_Given request_. Extract only the first line of the listing and every line after it up to and including the one with "def bcol(n, c_): BC[n]". Omit the pictures.

_Source data_.
++++++
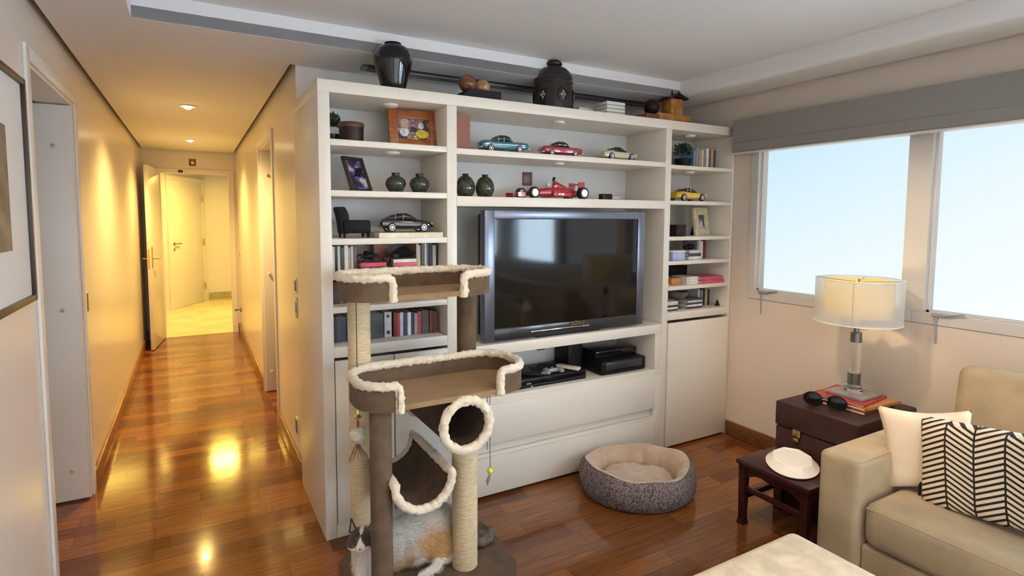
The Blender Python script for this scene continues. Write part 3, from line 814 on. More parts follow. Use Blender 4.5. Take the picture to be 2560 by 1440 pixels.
def book(label, x, y, z, w_, d_, h_, cm, rz=0, lean=0, group=None, flat=False, cat='book'):
    """upright: w_ thickness along x, spine toward -y. flat: lying, w_ along x, h_ thickness"""
    q = B(); c_ = min(.003, w_ * .16, h_ * .3)
    rot = Matrix.Rotation(R(lean), 3, 'Y') if lean else None
    if not flat:
        q.box(0, 0, 0, c_, d_, h_, rot=rot, piv=(0, 0, 0)); q.box(w_ - c_, 0, 0, w_, d_, h_, rot=rot, piv=(0, 0, 0)); q.box(c_, 0, 0, w_ - c_, c_, h_, rot=rot, piv=(0, 0, 0))
        q.m = 1; q.box(c_, c_, .002, w_ - c_, d_ - .003, h_ - .003, rot=rot, piv=(0, 0, 0))
    else:
        q.box(0, 0, 0, w_, d_, c_); q.box(0, 0, h_ - c_, w_, d_, h_); q.box(0, 0, c_, w_, c_, h_ - c_)
        q.m = 1; q.box(.003, c_, c_, w_ - .003, d_ - .003, h_ - c_)
    o = q.obj('book' if cat == 'book' else 'disc_case', [cm, M_paper], smooth=False)
    return tag(o, label, cat, group, (x, y, z), rz)


BC = {}


def bcol(n, c_): BC[n] = mat('cover_' + n.replace(' ', '_'), c_, .35, var=.12, scale=25); return BC[n]


for n, c_ in dict(white=(.75, .73, .68), black=(.02, .02, .022), grey=(.30, .30, .31), tan=(.45, .32, .18), navy=(.03, .04, .10), red=(.38, .035, .03), maroon=(.15, .025, .022), brown=(.14, .06, .04), green=(.05, .09, .06), blue=(.22, .36, .55), silver=(.55, .56, .58), cream=(.74, .66, .46), pink=(.62, .09, .15), rust=(.35, .11, .05), charcoal=(.05, .055, .06), purple=(.13, .08, .13), orange=(.5, .22, .06), lilac=(.42, .48, .75)).items(): bcol(n, c_)
ORD = ['first', 'second', 'third', 'fourth', 'fifth', 'sixth', 'seventh', 'eighth', 'ninth', 'tenth', 'eleventh', 'twelfth', 'thirteenth', 'fourteenth']


def row(where, group, x0, x1, y, z, hmin, hmax, cols, depth=.13, cat='book', noun='book'):
    ws = [random.uniform(.7, 1.3) for _ in cols]; s = (x1 - x0) / sum(ws); x = x0
    for i, (cn, w_) in enumerate(zip(cols, ws)):
        ww = w_ * s
        book('%s %s, %s from the left %s' % (cn, noun, ORD[i], where), x + .0005, y + random.uniform(0, .012), z, ww - .001, depth, random.uniform(hmin, hmax), BC[cn], group=group, cat=cat)
        x += ww


row('in the left row, fourth shelf of left bay', 'upright books at the left end of the left bay', .048, .178, .10, 1.2425, .112, .128, ['grey', 'white', 'black', 'white', 'charcoal', 'white', 'tan', 'silver', 'brown'])
row('in the divider-side row, fourth shelf of left bay', 'upright books by the divider in the left bay', .478, .598, .10, 1.2425, .108, .126, ['tan', 'white', 'black', 'cream', 'charcoal', 'navy', 'silver', 'black'])
row('in the long row, bottom shelf of left bay', 'books on the bottom left shelf', .352, .590, .09, .9055, .108, .125, ['maroon', 'red', 'silver', 'navy', 'white', 'black', 'grey', 'red', 'charcoal', 'brown', 'maroon', 'brown'])
row('in the dark row, bottom shelf of left bay', 'dark books at the far left of the bottom shelf', .046, .150, .09, .9055, .11, .13, ['black', 'charcoal', 'navy', 'charcoal'])
row('on the fifth shelf of left bay', 'dark books on the fifth left shelf', .046, .135, .09, 1.0895, .10, .12, ['purple', 'black', 'brown', 'navy'])
row('beside the plant, top shelf of right bay', 'books on the top right shelf', 2.438, 2.640, .09, 1.8325, .115, .135, ['blue', 'grey', 'tan', 'white', 'grey', 'white', 'brown', 'tan', 'charcoal'])
row('in the row, lowest shelf of right bay', 'disc cases on the lowest right shelf', 2.520, 2.640, .10, .8955, .105, .118, ['silver', 'charcoal', 'grey', 'black', 'tan', 'black'], cat='disc case', noun='disc case')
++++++
_Written response_.
The Blender Python script for this scene continues. Write part 3, from line 814 on. More parts follow. Use Blender 4.5. Take the picture to be 2560 by 1440 pixels.
def book(label, x, y, z, w_, d_, h_, cm, rz=0, lean=0, group=None, flat=False, cat='book'):
    """upright: w_ thickness along x, spine toward -y. flat: lying, w_ along x, h_ thickness"""
    q = B(); c_ = min(.003, w_ * .16, h_ * .3)
    rot = Matrix.Rotation(R(lean), 3, 'Y') if lean else None
    if not flat:
        q.box(0, 0, 0, c_, d_, h_, rot=rot, piv=(0, 0, 0)); q.box(w_ - c_, 0, 0, w_, d_, h_, rot=rot, piv=(0, 0, 0)); q.box(c_, 0, 0, w_ - c_, c_, h_, rot=rot, piv=(0, 0, 0))
        q.m = 1; q.box(c_, c_, .002, w_ - c_, d_ - .003, h_ - .003, rot=rot, piv=(0, 0, 0))
    else:
        q.box(0, 0, 0, w_, d_, c_); q.box(0, 0, h_ - c_, w_, d_, h_); q.box(0, 0, c_, w_, c_, h_ - c_)
        q.m = 1; q.box(.003, c_, c_, w_ - .003, d_ - .003, h_ - c_)
    o = q.obj('book' if cat == 'book' else 'disc_case', [cm, M_paper], smooth=False)
    return tag(o, label, cat, group, (x, y, z), rz)


BC = {}


def bcol(n, c_): BC[n] = mat('cover_' + n.replace(' ', '_'), c_, .35, var=.12, scale=25); return BC[n]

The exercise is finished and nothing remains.